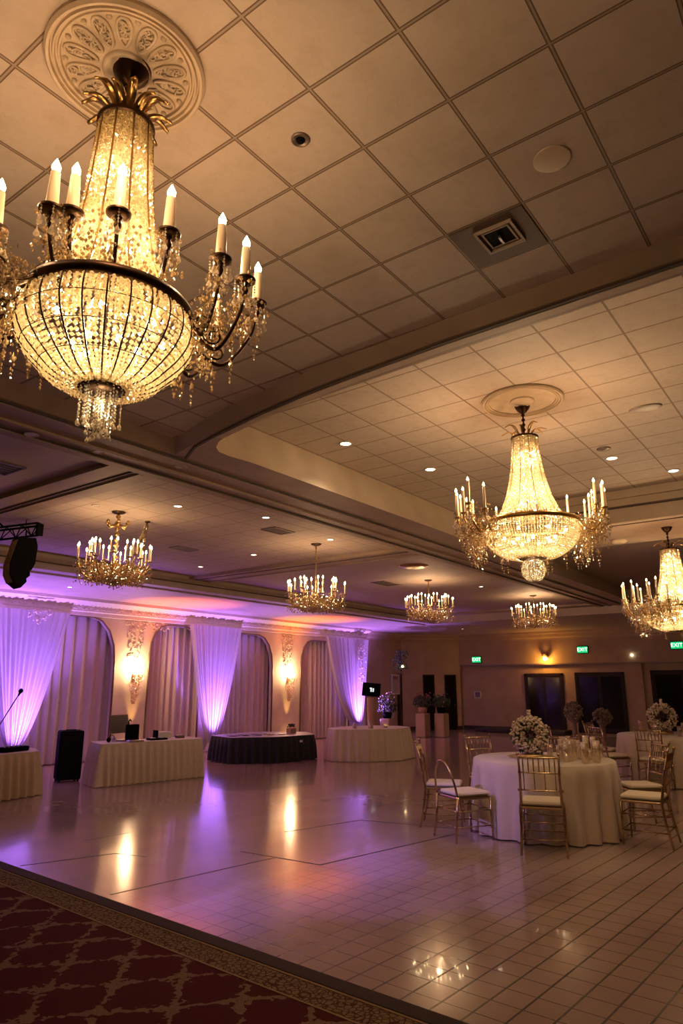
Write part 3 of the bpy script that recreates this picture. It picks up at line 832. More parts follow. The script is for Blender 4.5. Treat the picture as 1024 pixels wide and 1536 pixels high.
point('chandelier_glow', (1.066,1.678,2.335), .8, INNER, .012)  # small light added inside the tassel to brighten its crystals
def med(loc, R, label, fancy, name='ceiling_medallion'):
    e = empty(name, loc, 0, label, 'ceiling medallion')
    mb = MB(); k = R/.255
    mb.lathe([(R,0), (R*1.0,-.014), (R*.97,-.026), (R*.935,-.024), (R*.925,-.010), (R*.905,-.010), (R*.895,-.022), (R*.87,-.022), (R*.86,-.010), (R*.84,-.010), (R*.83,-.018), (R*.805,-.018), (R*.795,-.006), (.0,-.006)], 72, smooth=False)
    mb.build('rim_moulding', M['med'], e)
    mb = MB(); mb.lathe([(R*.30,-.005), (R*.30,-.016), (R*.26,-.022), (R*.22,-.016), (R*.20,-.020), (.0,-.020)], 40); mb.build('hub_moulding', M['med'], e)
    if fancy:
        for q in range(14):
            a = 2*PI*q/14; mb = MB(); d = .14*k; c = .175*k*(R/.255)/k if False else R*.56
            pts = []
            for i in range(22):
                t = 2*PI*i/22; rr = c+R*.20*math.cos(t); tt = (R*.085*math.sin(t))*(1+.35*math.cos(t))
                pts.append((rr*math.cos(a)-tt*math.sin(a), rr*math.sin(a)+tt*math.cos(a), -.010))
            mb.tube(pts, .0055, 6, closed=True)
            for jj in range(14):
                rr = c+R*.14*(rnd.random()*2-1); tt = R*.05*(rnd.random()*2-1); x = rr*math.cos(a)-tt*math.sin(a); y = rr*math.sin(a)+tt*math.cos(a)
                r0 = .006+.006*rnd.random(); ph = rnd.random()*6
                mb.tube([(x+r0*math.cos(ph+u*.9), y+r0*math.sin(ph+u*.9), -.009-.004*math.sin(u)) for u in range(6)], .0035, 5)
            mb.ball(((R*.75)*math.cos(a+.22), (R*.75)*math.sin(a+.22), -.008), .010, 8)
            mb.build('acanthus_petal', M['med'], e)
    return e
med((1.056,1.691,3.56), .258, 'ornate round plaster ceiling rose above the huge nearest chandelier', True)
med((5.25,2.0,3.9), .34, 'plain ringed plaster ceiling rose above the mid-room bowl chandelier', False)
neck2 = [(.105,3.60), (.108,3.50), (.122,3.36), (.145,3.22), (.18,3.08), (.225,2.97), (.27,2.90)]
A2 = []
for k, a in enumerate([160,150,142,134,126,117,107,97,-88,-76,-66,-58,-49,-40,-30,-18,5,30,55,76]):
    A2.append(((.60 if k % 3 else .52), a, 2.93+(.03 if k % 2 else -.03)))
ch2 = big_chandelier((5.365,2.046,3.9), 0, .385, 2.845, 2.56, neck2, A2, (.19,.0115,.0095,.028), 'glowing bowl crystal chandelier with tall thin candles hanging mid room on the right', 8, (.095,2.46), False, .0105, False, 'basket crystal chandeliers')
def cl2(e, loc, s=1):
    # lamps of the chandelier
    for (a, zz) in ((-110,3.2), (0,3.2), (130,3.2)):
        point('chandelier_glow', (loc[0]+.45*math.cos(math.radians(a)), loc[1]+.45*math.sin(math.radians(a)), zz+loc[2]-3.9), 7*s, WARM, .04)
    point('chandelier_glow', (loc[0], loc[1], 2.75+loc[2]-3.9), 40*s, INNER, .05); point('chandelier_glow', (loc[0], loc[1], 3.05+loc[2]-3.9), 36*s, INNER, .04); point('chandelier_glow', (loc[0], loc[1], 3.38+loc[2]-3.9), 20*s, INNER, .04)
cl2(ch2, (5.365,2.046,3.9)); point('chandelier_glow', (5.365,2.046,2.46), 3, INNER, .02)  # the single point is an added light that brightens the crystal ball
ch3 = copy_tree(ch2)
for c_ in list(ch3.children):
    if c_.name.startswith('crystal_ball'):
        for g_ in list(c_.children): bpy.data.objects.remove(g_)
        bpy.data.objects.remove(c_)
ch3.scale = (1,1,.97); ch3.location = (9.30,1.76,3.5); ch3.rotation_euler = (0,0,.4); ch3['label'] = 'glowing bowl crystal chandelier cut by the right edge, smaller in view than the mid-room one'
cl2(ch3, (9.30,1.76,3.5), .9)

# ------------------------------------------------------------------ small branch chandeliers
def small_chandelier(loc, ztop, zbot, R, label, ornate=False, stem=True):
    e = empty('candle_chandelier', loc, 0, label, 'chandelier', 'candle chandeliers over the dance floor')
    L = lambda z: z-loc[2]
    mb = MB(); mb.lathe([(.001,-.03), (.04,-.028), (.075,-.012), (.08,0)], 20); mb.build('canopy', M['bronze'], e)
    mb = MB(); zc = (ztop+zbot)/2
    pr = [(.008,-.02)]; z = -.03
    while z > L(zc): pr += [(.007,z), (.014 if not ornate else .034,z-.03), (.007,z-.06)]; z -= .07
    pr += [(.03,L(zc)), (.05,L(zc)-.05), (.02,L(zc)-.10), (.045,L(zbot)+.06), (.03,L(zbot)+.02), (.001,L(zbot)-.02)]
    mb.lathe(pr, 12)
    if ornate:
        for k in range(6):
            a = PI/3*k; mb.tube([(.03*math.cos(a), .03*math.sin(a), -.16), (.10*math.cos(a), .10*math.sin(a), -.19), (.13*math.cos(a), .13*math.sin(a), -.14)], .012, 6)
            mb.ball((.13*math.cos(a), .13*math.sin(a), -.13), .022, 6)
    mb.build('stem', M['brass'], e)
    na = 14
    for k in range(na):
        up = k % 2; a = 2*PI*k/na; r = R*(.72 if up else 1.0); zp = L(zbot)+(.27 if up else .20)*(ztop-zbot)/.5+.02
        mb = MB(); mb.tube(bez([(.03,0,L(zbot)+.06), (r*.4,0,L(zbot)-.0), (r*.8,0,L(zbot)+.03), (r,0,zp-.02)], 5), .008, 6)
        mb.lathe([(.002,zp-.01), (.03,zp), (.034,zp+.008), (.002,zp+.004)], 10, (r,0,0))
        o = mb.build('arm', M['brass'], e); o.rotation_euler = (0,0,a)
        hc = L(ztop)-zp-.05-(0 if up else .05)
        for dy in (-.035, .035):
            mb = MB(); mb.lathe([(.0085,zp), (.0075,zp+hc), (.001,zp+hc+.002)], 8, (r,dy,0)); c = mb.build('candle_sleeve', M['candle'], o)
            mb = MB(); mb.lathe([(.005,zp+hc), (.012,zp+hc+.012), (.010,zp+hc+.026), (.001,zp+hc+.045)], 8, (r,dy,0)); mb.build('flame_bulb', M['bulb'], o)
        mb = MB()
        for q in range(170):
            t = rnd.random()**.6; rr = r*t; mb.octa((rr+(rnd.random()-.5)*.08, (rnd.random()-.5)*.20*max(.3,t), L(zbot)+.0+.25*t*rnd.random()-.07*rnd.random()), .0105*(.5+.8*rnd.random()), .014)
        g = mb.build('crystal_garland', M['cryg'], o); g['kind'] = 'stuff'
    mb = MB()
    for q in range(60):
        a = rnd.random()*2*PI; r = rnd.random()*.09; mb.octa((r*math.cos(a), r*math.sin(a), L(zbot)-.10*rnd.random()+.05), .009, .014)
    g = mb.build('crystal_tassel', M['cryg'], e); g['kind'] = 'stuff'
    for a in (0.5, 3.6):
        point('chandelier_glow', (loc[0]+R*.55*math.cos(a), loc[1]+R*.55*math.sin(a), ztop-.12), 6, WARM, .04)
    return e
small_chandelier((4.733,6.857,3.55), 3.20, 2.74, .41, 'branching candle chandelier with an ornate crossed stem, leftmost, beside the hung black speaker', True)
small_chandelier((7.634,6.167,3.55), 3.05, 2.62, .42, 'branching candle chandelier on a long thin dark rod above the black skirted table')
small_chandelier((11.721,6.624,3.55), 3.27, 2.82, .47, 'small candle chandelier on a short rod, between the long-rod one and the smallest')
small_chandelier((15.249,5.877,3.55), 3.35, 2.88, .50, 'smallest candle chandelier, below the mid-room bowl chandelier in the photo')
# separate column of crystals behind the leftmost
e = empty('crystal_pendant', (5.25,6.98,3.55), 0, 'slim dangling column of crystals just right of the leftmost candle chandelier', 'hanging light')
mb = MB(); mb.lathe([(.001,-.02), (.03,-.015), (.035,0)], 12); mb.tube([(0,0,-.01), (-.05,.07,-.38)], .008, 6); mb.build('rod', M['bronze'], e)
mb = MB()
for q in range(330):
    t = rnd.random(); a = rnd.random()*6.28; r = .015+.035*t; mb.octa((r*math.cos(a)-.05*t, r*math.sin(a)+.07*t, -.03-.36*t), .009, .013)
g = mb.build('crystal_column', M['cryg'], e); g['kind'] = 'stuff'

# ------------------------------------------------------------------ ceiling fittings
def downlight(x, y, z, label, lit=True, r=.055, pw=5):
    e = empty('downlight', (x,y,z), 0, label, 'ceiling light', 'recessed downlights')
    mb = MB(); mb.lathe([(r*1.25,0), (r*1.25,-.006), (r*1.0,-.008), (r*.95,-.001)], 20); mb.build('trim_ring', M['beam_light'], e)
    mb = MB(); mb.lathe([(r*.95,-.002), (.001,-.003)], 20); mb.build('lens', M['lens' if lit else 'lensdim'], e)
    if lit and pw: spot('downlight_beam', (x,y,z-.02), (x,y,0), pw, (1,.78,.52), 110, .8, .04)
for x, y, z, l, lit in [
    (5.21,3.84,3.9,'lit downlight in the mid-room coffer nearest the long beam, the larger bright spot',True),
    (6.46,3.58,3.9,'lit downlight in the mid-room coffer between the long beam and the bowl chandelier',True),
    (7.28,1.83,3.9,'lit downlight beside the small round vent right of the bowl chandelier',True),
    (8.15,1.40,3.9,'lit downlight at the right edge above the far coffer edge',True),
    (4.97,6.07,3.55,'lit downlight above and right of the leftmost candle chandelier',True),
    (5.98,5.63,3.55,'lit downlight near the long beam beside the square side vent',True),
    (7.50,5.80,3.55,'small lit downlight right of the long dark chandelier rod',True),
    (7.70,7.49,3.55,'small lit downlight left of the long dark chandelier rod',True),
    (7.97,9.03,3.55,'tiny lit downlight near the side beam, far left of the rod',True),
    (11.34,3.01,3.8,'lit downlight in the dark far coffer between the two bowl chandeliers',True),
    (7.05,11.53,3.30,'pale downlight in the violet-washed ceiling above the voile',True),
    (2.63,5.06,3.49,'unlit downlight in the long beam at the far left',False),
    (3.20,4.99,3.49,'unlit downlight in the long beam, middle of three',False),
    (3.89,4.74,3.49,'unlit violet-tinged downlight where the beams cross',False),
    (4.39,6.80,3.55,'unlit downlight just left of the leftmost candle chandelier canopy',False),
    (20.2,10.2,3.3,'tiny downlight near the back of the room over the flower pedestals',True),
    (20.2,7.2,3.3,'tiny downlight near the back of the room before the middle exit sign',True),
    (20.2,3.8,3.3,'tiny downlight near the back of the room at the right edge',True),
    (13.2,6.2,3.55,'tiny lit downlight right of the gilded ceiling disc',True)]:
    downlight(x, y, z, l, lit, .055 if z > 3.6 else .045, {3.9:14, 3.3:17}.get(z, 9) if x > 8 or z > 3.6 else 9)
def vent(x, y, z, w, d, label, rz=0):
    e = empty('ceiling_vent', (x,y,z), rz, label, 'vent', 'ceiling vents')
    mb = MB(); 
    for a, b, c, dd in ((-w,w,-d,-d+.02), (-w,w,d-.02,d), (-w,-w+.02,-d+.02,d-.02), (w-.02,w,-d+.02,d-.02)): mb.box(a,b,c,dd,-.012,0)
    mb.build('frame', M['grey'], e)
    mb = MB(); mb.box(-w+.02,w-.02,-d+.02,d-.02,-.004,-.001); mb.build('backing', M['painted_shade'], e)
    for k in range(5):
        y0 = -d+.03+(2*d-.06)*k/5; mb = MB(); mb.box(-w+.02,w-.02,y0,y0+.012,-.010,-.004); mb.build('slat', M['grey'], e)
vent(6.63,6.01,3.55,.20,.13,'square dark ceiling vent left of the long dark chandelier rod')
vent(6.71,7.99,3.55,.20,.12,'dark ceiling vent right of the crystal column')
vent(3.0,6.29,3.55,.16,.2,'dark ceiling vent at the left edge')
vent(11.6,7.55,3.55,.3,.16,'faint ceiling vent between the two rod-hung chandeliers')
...
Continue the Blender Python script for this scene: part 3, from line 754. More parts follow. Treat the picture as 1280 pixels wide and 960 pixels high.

WORK TO COMPLETE
In the entries above, find each line with the string "follow" and copy it.

WRITTEN ANSWER
Write part 3 of the bpy script that recreates this picture. It picks up at line 832. More parts follow. The script is for Blender 4.5. Treat the picture as 1024 pixels wide and 1536 pixels high.
Continue the Blender Python script for this scene: part 3, from line 754. More parts follow. Treat the picture as 1280 pixels wide and 960 pixels high.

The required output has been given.